In a surprise move, the Harford County Council voted last night to continue until 2009 barring development in areas where schools are 5 percent over capacity - a compromise between the pleas of two council members that left neither satisfied.

Councilman Dion F. Guthrie, a Democrat from Joppatowne, had introduced an amendment to the county's adequate public facilities law that would have eliminated a sunset clause increasing the standard to 115 percent in June 2007. Guthrie has said a lower figure was needed to address school crowding problems before they escalated.

Robert G. Cassilly, a swing vote whose absence at previous meetings had delayed a decision on the amendment, instead offered a new one. It keeps the threshold at 105 percent until 2009, when it increases to 110 percent. The measure passed 5-2.

Voting against the amendment were Guthrie and Richard C. Slutzky, an Aberdeen Republican who said the county would have difficulty getting state dollars for school construction if it capped development when schools were lower than 15 percent over capacity.

The Baltimore County Council recently strengthened its adequate public facilities law, which, like Howard County's, is set at 115 percent. Carroll County dropped its figure from 120 percent to 109 percent in 2004. Advocates for so-called Smart Growth say the ordinances undermine the state's anti-sprawl policy.

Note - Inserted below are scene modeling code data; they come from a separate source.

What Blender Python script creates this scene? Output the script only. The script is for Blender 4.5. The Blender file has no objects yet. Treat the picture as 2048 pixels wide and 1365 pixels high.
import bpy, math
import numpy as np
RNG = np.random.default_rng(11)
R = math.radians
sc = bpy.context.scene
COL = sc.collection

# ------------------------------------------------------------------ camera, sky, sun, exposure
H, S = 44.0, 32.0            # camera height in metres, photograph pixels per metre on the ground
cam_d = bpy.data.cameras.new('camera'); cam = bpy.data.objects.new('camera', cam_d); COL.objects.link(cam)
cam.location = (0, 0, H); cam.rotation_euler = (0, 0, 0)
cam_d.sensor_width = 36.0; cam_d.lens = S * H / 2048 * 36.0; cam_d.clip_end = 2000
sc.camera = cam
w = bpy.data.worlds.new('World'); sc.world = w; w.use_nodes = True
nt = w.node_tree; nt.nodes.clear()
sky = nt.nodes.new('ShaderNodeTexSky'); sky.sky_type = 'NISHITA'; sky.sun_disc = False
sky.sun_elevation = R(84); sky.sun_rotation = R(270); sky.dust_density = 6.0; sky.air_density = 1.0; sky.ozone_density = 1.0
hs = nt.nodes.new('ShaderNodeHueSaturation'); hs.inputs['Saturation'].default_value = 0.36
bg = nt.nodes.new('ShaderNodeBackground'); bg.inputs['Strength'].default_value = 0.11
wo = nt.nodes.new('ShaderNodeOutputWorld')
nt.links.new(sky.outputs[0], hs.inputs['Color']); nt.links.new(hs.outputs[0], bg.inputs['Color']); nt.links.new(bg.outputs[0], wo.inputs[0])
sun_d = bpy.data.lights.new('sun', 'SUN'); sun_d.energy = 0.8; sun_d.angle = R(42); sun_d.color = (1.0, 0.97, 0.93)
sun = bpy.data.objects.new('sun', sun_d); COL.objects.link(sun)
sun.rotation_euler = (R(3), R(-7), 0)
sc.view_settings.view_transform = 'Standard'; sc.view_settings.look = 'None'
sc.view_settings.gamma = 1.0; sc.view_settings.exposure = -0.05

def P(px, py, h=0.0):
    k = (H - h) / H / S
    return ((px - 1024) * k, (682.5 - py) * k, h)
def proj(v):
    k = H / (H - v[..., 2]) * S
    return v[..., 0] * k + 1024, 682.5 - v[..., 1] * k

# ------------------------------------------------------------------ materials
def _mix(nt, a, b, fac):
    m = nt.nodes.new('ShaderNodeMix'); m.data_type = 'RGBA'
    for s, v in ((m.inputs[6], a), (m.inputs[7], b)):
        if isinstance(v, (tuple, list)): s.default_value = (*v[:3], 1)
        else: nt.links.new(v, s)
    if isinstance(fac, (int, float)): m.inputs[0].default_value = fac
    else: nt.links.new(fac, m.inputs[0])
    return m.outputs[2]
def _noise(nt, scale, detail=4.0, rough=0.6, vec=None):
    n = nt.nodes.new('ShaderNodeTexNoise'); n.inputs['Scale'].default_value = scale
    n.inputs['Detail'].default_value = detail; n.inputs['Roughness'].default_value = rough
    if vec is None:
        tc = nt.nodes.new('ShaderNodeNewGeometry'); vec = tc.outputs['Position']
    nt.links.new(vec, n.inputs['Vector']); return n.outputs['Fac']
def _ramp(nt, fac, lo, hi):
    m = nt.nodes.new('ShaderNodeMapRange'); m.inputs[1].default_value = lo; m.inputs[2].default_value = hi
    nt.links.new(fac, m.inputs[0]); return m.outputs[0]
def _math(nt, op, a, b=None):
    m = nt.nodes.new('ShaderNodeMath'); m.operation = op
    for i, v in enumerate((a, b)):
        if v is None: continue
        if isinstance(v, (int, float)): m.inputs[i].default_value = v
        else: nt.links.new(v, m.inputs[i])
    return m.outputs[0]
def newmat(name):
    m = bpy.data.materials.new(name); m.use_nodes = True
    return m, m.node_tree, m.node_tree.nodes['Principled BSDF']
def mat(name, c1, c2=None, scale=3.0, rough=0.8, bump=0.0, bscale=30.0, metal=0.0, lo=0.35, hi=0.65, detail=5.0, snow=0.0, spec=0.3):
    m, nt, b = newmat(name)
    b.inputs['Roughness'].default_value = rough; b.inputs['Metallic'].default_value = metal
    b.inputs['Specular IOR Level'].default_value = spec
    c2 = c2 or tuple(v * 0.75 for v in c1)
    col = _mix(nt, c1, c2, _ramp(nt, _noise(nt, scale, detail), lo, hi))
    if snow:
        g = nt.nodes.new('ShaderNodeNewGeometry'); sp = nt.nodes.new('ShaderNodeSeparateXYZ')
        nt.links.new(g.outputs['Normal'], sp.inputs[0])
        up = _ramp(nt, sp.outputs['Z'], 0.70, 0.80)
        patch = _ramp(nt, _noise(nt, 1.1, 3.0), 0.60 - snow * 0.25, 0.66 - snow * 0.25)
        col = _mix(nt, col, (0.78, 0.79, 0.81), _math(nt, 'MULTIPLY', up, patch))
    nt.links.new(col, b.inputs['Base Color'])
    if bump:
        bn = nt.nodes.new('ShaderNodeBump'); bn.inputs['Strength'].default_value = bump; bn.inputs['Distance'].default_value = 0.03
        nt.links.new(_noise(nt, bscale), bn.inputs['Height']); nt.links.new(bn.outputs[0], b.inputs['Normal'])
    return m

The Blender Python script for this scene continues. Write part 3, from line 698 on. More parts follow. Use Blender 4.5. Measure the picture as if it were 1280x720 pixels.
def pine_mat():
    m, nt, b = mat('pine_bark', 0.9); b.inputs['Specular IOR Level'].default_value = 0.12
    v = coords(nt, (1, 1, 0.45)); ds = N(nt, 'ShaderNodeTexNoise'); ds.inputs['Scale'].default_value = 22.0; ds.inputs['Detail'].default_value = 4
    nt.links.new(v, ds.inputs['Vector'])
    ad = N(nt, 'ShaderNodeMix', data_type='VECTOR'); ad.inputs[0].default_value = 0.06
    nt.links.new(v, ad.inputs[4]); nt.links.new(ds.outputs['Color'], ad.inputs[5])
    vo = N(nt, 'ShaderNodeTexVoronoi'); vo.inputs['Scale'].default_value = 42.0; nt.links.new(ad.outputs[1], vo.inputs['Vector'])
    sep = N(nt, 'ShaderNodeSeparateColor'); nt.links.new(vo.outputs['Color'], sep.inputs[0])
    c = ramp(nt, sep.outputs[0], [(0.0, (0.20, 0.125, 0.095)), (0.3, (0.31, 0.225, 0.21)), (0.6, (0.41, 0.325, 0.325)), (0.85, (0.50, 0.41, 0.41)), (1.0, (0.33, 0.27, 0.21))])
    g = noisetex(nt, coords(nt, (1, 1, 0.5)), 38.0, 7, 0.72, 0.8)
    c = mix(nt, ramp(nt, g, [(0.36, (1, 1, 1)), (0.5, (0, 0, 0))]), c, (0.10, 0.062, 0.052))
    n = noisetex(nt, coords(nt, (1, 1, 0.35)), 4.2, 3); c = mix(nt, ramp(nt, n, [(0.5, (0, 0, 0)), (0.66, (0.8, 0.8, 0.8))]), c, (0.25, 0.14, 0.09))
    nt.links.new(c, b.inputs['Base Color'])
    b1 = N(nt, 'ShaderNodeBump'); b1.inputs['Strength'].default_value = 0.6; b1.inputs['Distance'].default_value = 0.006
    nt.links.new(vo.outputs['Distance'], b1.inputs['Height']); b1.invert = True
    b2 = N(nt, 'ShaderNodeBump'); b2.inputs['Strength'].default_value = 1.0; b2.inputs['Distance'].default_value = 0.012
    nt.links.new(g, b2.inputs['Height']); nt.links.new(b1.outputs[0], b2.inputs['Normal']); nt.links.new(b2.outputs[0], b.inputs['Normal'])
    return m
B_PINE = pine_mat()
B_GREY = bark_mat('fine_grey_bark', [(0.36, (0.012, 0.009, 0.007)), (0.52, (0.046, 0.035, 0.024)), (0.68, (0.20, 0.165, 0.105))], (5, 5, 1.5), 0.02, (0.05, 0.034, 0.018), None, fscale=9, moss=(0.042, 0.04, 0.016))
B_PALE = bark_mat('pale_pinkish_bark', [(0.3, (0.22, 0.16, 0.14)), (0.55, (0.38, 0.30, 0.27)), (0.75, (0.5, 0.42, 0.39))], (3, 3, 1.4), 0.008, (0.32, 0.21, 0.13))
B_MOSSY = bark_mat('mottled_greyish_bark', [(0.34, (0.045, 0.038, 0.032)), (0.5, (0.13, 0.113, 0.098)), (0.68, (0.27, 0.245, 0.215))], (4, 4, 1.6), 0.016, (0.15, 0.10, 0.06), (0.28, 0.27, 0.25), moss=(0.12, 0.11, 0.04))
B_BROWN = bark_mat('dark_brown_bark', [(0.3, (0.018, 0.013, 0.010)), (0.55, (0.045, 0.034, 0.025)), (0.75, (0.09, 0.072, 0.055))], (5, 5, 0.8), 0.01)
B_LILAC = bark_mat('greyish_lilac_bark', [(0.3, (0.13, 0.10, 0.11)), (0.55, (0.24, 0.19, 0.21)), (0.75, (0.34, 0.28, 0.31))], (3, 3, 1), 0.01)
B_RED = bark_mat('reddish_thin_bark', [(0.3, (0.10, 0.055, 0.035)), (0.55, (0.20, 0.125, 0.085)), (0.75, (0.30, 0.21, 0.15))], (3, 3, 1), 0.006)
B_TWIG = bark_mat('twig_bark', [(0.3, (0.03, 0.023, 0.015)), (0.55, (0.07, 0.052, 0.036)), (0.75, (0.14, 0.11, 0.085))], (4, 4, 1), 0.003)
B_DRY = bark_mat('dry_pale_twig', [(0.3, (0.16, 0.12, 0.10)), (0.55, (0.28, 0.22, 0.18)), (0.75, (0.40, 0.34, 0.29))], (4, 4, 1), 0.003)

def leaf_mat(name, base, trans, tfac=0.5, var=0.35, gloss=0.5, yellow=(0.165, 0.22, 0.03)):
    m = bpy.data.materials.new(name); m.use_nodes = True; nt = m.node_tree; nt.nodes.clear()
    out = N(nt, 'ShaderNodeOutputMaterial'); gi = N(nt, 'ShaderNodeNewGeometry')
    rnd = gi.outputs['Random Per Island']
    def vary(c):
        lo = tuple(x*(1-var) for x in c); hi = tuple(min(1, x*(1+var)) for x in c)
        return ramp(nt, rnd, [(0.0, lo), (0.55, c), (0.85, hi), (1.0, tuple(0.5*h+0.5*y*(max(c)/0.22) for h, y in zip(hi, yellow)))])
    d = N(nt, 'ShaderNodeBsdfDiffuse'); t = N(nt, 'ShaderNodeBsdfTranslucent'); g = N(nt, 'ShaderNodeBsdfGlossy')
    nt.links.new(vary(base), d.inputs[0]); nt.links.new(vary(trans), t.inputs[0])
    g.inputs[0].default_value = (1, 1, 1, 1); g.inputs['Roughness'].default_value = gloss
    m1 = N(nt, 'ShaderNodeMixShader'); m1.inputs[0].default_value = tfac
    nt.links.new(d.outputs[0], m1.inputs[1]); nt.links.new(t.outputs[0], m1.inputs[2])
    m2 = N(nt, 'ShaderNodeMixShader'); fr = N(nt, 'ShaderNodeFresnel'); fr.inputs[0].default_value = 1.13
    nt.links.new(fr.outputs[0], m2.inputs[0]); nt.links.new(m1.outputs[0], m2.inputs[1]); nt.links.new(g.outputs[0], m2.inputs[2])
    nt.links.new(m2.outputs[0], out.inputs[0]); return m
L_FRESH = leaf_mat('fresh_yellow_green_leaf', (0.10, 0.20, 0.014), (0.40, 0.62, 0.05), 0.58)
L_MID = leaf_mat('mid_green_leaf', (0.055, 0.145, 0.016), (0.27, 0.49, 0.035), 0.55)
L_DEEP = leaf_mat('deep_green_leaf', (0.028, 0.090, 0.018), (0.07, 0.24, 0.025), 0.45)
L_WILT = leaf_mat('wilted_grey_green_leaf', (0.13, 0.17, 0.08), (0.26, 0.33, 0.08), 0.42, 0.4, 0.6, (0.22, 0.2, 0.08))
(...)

Also during last night's meeting, council members introduced a flurry of changes to the county's comprehensive rezoning plan. Included were several amendments proposed by Slutzky that residents fear could jump-start heavy business development on Route 22 between Bel Air and Aberdeen. Churchville residents have lobbied the council for several months against changes in the area, citing noise and congested roads.

Justin Fenton

Howard County: Sex offense charges

Grand jury indicts business executive

A Howard County business executive has been indicted by a grand jury on two felony sexual offense charges involving a minor, a spokesman for the state's attorney's office said yesterday. Steven R. Chamberlain, 50, chairman of Lanham-based Integral Systems Inc., was charged with two misdemeanors in June, accused of sexually assaulting a 14-year-old girl in his home between November 2003 and May 2004. The charges were made public in a Securities and Exchange filing in November. The misdemeanor charges were dropped yesterday and replaced with the felony third-degree sexual offense and sexual abuse of a minor charges, said T. Wayne Kirwan, spokesman for the state's attorney's office. Efforts to reach Chamberlain by phone yesterday evening at his addresses in Columbia and Clarksville were unsuccessful.

Tyrone Richardson

Carroll County: Homestead credit

Commissioners fault plan to lower rate

The Carroll County commissioners have asked legislators to consider the fiscal ramifications of a proposed 2-percentage- point reduction in the homestead tax credit. In a letter to the county delegation, the commissioners said the decrease in the tax credit, now at 7 percent, could create a $16 million shortfall within five years that would force the postponement of three schools, two senior centers and a fire training academy. Sen. Larry E. Haines, leader of the delegation, submitted the bill last week, saying Carroll "is flush with revenue now." Commissioner Perry L. Jones Jr. said, "We need more money to pay bills, and Haines wants to drop taxes."